New computer programs offer people who aren’t statisticians the freedom to move beyond the P value measure, notes Julia Haaf, a psychological methodologist at the University of Amsterdam in the Netherlands. “The reason why P values got so popular was because it was the only thing people could do” throughout much of the 20th century, she says. “Now you have options.”
Scientists could add confidence intervals to their results. These are estimated ranges of values (based on your experiment) that are likely to include the true difference between treatments or conditions. Scientists could also embrace Bayes factors, as Haaf has done, comparing how much the data in an experiment support one hypothesis over another hypothesis. And depending on how an experiment is designed, sometimes a test that spits out a P value can still be the right choice.
But no matter what statistical test is chosen, a scientist should not set a cutoff to serve as a shortcut in separating scientific wheat from chaff, critics of statistical significance say. These cutoffs will always be too black and white, and scientists need to embrace the idea of statistical gray.
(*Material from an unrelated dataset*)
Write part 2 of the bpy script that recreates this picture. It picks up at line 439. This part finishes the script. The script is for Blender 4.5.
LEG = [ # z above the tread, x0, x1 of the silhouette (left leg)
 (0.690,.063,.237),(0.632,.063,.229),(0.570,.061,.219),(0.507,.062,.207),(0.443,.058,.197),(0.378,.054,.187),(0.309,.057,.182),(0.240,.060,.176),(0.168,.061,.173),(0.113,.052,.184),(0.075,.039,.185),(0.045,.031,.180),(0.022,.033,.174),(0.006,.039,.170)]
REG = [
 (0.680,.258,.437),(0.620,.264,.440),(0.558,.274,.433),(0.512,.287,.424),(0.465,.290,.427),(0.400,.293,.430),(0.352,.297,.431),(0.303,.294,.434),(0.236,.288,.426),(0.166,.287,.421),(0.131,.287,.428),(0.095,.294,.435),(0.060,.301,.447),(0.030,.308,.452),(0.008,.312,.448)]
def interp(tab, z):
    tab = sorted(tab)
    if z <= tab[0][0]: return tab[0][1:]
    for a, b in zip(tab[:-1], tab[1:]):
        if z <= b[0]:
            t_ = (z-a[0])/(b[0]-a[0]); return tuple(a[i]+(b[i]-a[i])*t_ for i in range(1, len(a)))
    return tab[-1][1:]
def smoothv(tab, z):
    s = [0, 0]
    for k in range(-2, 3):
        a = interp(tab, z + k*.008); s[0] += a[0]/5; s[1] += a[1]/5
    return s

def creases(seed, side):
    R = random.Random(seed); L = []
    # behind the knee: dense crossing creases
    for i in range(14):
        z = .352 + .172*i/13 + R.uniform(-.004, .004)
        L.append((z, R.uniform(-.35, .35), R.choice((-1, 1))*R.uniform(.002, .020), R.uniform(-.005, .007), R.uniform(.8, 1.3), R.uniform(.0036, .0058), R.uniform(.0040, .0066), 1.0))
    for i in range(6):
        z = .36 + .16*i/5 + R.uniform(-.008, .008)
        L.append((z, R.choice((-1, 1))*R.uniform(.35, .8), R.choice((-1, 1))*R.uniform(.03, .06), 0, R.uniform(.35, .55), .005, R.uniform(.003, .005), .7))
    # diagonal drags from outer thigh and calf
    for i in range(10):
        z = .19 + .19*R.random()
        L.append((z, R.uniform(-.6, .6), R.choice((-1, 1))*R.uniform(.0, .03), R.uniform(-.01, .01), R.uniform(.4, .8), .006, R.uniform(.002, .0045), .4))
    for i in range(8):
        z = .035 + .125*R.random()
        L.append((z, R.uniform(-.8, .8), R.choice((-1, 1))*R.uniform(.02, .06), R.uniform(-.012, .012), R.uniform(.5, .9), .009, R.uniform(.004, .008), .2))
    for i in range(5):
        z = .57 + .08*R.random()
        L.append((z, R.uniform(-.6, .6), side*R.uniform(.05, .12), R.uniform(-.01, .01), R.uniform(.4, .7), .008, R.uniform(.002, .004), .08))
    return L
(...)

In any case, scientists shouldn’t be judging an experiment’s quality by a single statistical test anyway — whatever that test may be, McShane says. Other factors may be of equal concern. “What’s the quality of your data? What’s your study design like? Do you have an understanding of the underlying mechanism?” he says. “These other factors are just as important, and often more important, than measures like P values.”
What does a future without statistically significance look like?
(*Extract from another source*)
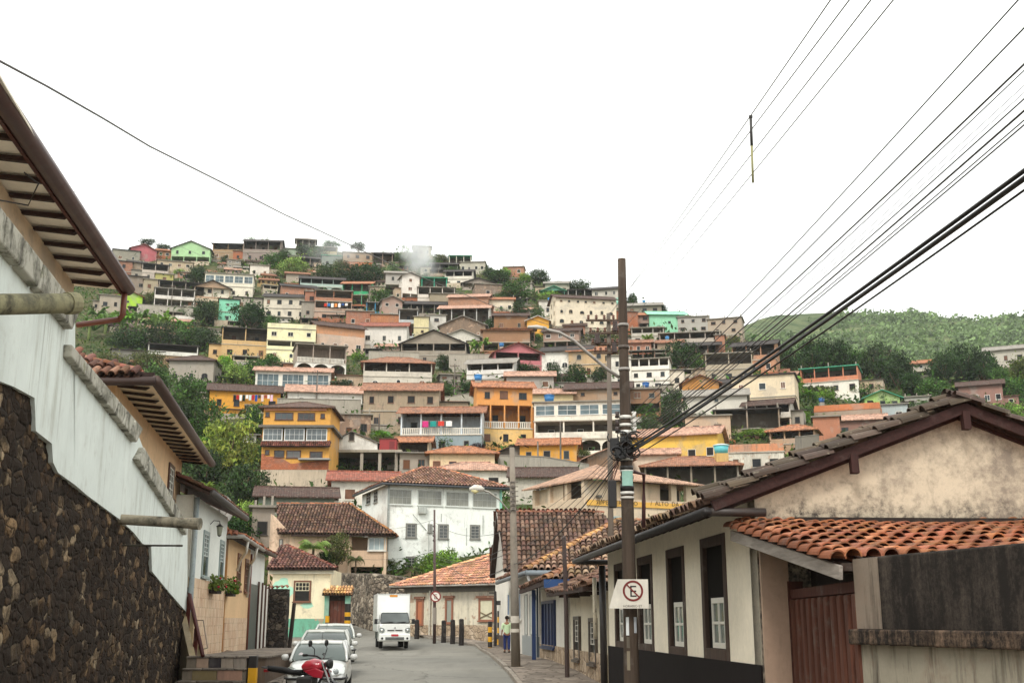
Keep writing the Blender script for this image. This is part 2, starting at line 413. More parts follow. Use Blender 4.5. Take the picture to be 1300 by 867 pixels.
# ------------------------------------------------------------------ generic hillside house
HS = {}
KEEP = {'t2','t4','a19','a21','b11','b18','g3','g7','n2','o1','f1','e4','c10b','t31','c21','m2','j4'}
def desat(h, k=.16, v=1.0):
    c = [int(h[i:i+2], 16) for i in (0, 2, 4)]; g = sum(c)/3; t = (g*1.04, g*.99, g*.92)
    return ''.join('%02x' % int(max(0, min(255, (a*(1-k)+b*k)*v))) for a, b in zip(c, t))
FCOL = {'br': ('brick', 'b07a5e'), 'co': ('concrete', '9d968a'), 'wh': ('plaster', 'e4e0d6')}
def fl_mat(code, base, mat):
    if not code: return mat, base
    if code in FCOL: return FCOL[code]
    return mat, code
def hill_house(key, u0, u1, vt, vb, col, fl, roof, label, yaw=0, mat='plaster', dep=None, dY=0, rc=None, wts=None, frame=None, arch=False, pane=None, cat='house', name='house'):
    uc = (u0+u1)/2; Y = D(uc, vb)+dY
    if mat != 'brick': col = desat(col, .10 if key in KEEP else .30, 1.0 if key in KEEP else (rnd.uniform(.9, 1.0) if int(col[0:2], 16)+int(col[2:4], 16) > 430 else rnd.uniform(.74, .95)))
    b = P(uc, vb, Y); zc = Y*CT+(b.z-EYE)*ST
    Wv = (u1-u0)*zc/F; H = P(uc, vt, Y).z-b.z
    dep = dep or min(max(.7*Wv, 4.5), 9.0)
    s, c = abs(math.sin(rad(yaw))), math.cos(rad(yaw))
    W = max((Wv-dep*s)/c, Wv*.5)
    root = thing(name, b, -math.atan2(b.x, b.y)+rad(yaw), label, cat, 'houses on the hillside')
    rk = roof.split(':'); kind = rk[0]; rcode = rk[1] if len(rk) > 1 else 'd'
    el = (b.z-EYE+H)/Y
    if kind == 'flat': rv = .2; rh = .2
    elif kind in ('gs', 'hip'):
        rh = float(rk[2]) if len(rk) > 2 else min(dep/2*.42, .38*H+dep/2*el, dep/2*(el+.22)); rv = max(.12, rh-dep/2*el)
    elif kind == 'gf': rh = float(rk[2]) if len(rk) > 2 else min(W/2*.42, .42*H); rv = rh
    elif kind == 'shed': rh = dep*.16; rv = .1
    elif kind == 'sb': rh = min(1.0, .25*H); rv = rh
    else: rh = rv = 0
    Hw = max(H-rv-.1, .5*H)
    floors = fl.split('|'); nf = len(floors); wts = wts or [1]*nf; sw = sum(wts)
    walls = {}
    def wm(k):
        if k not in walls: walls[k] = MB()
        return walls[k]
    z = 0; x0, x1 = -W/2, W/2
    fr = frame or rnd.choice(FRAMES)
    slabm = MB(); top_key = None
    for i, f in enumerate(floors):
        fh = Hw*wts[i]/sw; body, _, code = f.partition('.')
        k = body[0]; n = int(body[1:]) if body[1:] else 0
        key_ = fl_mat(code, col, mat); m = wm(key_); top_key = key_
        zb = z-(2.5 if i == 0 else 0); zt = z+fh
        if k in 'wasdgb':
            m.box(x0, x1, 0, dep, zb, zt)
            bay = W/max(n, 1)
            for j in range(n):
                x = x0+bay*(j+.5)+rnd.uniform(-.08, .08)*bay
                kd = 'a' if k == 'a' else 'r'
                p = pane or rnd.choice(['17191c', '22282b', '1a1715', '#6d4a36', '0f0f10', '2c3336'])
                if k == 'g': window(root, x0+bay*(j+.5), 0, z+.3*fh, bay*.86, fh*.55, 'r', 'dcdad4', '5a686c', (max(2, int(bay/1.1)), 2), .06)
                elif k == 's': window(root, x, 0, z+fh*.5, min(.7, bay*.4), min(.6, fh*.3), 'r', fr, p, None, .06)
                elif k == 'd' and j == n//2: window(root, x, 0, z+.05, min(.95, bay*.6), min(2.1, fh*.8), 'r', fr, '#5b3b2a', None, .07, name='door')
                else: window(root, x, 0, z+fh*rnd.uniform(.33,.38), min(rnd.choice((.8,1.0,1.2)), bay*.46), min(1.2, fh*rnd.choice((.36,.42))), kd, fr, p, (2, 1) if rnd.random() < .35 else None, .06)
            if abs(yaw) > 8 and k != 'b' and dep > 3:
                sx, rz = (x0, -math.pi/2) if yaw > 0 else (x1, math.pi/2)
                for yy in (.3, .7): window(root, sx, dep*yy, z+fh*.34, min(1.1, dep*.2), min(1.2, fh*.45), 'a' if k == 'a' else 'r', fr, None, (2, 1), .07, rz)
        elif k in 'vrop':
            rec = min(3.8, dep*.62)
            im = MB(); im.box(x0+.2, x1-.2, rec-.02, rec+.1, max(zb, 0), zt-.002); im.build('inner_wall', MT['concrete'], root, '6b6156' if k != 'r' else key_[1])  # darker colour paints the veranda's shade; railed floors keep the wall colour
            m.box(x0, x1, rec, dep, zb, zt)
            m.box(x0, x0+.2, 0, rec-.003, zb, zt); m.box(x1-.2, x1, 0, rec-.003, zb, zt)
            slabm.box(x0-.06, x1+.06, -.1, rec+.1, z-.13, z)
            if i == 0: m.box(x0+.2, x1-.2, 0.02, rec-.01, zb, z-.14)
            bay = W/max(n, 1)
            pm = MB()
            if k == 'v': pm.box(x0+.2, x1-.2, 0, .13, z, z+min(1.0, fh*.38))
            if pm.v: pm.build('parapet', MT[key_[0]], root, key_[1])
            if k == 'r':
                rl = MB(); hh = min(1.0, fh*.38)
                rl.box(x0+.2, x1-.2, 0, .12, z+hh-.1, z+hh); rl.box(x0+.2, x1-.2, .01, .11, z, z+.1)
                nb = int((W-.4)/.28)
                for j in range(nb): rl.box(x0+.25+j*.28, x0+.39+j*.28, .02, .1, z+.1, z+hh-.1)
                rl.build('railing', MT['plaster'], root, 'e6e0d2')
            for j in range(1, n):
                x = x0+bay*j; q = MB(); q.box(x-.11, x+.11, .005, .2, z, zt); q.build('veranda_post', MT[key_[0]], root, key_[1])
            if k == 'o':
                for j in range(n):
                    xa, xb = x0+bay*j+.12, x0+bay*(j+1)-.12; xm = (xa+xb)/2; zs = zt-fh*.42
                    pts = [(xa, .02, zt), (xa, .02, zs)]+[(xm-(xb-xa)/2*math.cos(t), .02, zs+(fh*.34)*math.sin(t)) for t in [q*math.pi/8 for q in range(1, 8)]]+[(xb, .02, zs), (xb, .02, zt)]
                    q = MB(); q.prism(pts, (0, .16, 0)); q.build('arch', MT[key_[0]], root, key_[1])
                q = MB(); q.box(x0+.2, x1-.2, 0, .13, z, z+min(.9, fh*.34)); q.build('parapet', MT[key_[0]], root, key_[1])
            for j in range(n):
                x = x0+bay*(j+.5)
                if rnd.random() < .75: window(root, x, rec-.022, z+(.02 if j % 2 else fh*.3), min(1.0, bay*.4), fh*(.75 if j % 2 else .45), 'r', fr, rnd.choice(['#4d3324', '131416']), None, .07, name='door' if j % 2 else 'window')
        elif k == 't':
            ph = min(1.1, fh)
            for bx in ((x0,x1,0,.14), (x0,x0+.14,.141,dep), (x1-.14,x1,.141,dep)): m.box(*bx, z+.003, z+ph)
            m.box(x0, x1, .0, dep, zb-.15, z)
        if i > 0 and rnd.random() < .55: slabm.box(x0-.1, x1+.1, -.16, dep*.5, z-.12, z+.04)
        z = zt
    if kind == 'gf':
        for y in (0.0, dep-.2): walls[top_key].prism([(x0, y, Hw), (x1, y, Hw), (0, y, Hw+rh)], (0, .2, 0))
    elif kind in ('gs',):
        for x in (x0, x1-.2): walls[top_key].prism([(x, 0, Hw), (x, dep, Hw), (x, dep/2, Hw+rh)], (.2, 0, 0))
    elif kind in ('shed',):
        for x in (x0, x1-.2): walls[top_key].prism([(x, 0, Hw), (x, dep, Hw), (x, dep, Hw+rh)], (.2, 0, 0))
    elif kind == 'sb':
        for x in (x0, x1-.2): walls[top_key].prism([(x, 0, Hw), (x, dep, Hw), (x, 0, Hw+rh)], (.2, 0, 0))
        walls[top_key].prism([(x0+.2, 0, Hw), (x1-.2, 0, Hw), (x1-.2, 0, Hw+rh), (x0+.2, 0, Hw+rh)], (0, .15, 0))
    # terrace in front, side annex, bare column stubs on flat roofs
    if rnd.random() < (.72 if key[0] != 'x' else .35):
        tw = rnd.uniform(1.0, 2.2); mt_, tc = rnd.choice([('concrete','a39a8b'),('concrete','8c8477'),('brick','a8684a'),('old','c4b49c'),(mat,col)])
        t_ = MB(); xa, xb = x0-rnd.uniform(0,1.2), x1+rnd.uniform(0,1.2); t_.box(xa, xb, -tw, -.004, -3.4, -.05)
        if rnd.random() < .3: t_.box(xa, xb, -tw, -tw+.14, -.049, rnd.uniform(.4,.8))
        t_.build('terrace', MT[mt_], root, tc)
    if W > 5 and key[0] != 'x' and rnd.random() < .5:
        sd = rnd.choice((-1, 1)); aw = rnd.uniform(.25, .45)*W; ah = rnd.uniform(.4, .75)*Hw; ya = rnd.uniform(.3, 1.6); mt_, ac = rnd.choice([('brick','a8684a'),('concrete','9d9486'),(mat,col),('plaster','d6cbb8'),('old','bfa88e')])
        xa, xb = (x0-aw, x0-.004) if sd < 0 else (x1+.004, x1+aw)
        t_ = MB(); t_.box(xa, xb, ya, ya+dep*.6, -3, ah); an = t_.build('annex', MT[mt_], root, ac)
        t_ = MB(); t_.prism([(xa-.25,ya-.4,ah+.01),(xb+(.0 if sd < 0 else .25),ya-.4,ah+.01),(xb+(.0 if sd < 0 else .25),ya+dep*.6,ah+.55),(xa-.25,ya+dep*.6,ah+.55)], (0,0,.1)); t_.build('annex_roof', MT['corr'], an, rnd.choice(['5a5049','8d877e','7a5a48']))
        window(an, (xa+xb)/2, ya, ah*.4, min(.9, aw*.4), min(1.0, ah*.35), 'r', fr, '141312', None, .06)
    if kind == 'flat' and rnd.random() < .5:
        for x in (x0+.25, 0, x1-.25):
            t_ = MB(); t_.box(x-.1, x+.1, .2, .4, Hw+.21, Hw+rnd.uniform(.6,1.2)); t_.build('column_stub', MT['concrete'], root, '9a9184')
    for (mm, cc), m in walls.items(): m.build('wall', MT[mm], root, cc)
    if slabm.v: slabm.build('floor_slab', MT['concrete'], root, 'b3ab9c')
    if kind != 'none' and not floors[-1].startswith('t'):
        rm, rcol = RC[rcode]
        if kind == 'flat' and rcode == 'd' and len(rk) < 2: rm, rcol = 'concrete', '8d867a'
        roof_mesh(kind, W, dep, Hw+.003, rh).build('roof', MT[rm], root, rc or rcol)
    HS[key] = dict(root=root, W=W, H=Hw, rh=rh, dep=dep, label=label, box=(u0, u1, vt, vb), Y=Y)
    return root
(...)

The P value itself is only a statistical test, and no one is trying to get rid of it. Instead, the signers of the Nature manifesto are against the idea of statistical significance, where P is less than or equal to 0.05. That limit gives a false sense of certainty about results, McShane says. “Statistics is often wrongly perceived to be a way to get rid of uncertainty,” he says. But it’s really “about quantifying the degree of uncertainty.”
Embracing that uncertainty would change how science is communicated to the public. People expect clear yes-or-no answers from science, or want to know that an experiment “found” something, though that’s never truly the case, Haaf says. There is always uncertainty in scientific results. But right now scientists and nonscientists alike have bought into the false certainty of statistical significance.
Those teaching or communicating science — and those learning and listening — would need to understand and embrace uncertainty right along with the scientific community. “I’m not sure how we do that,” says Haaf. “What people want from science is answers, and sometimes the way we report data should show [that] we don’t have a clear answer; it’s messier than you think.”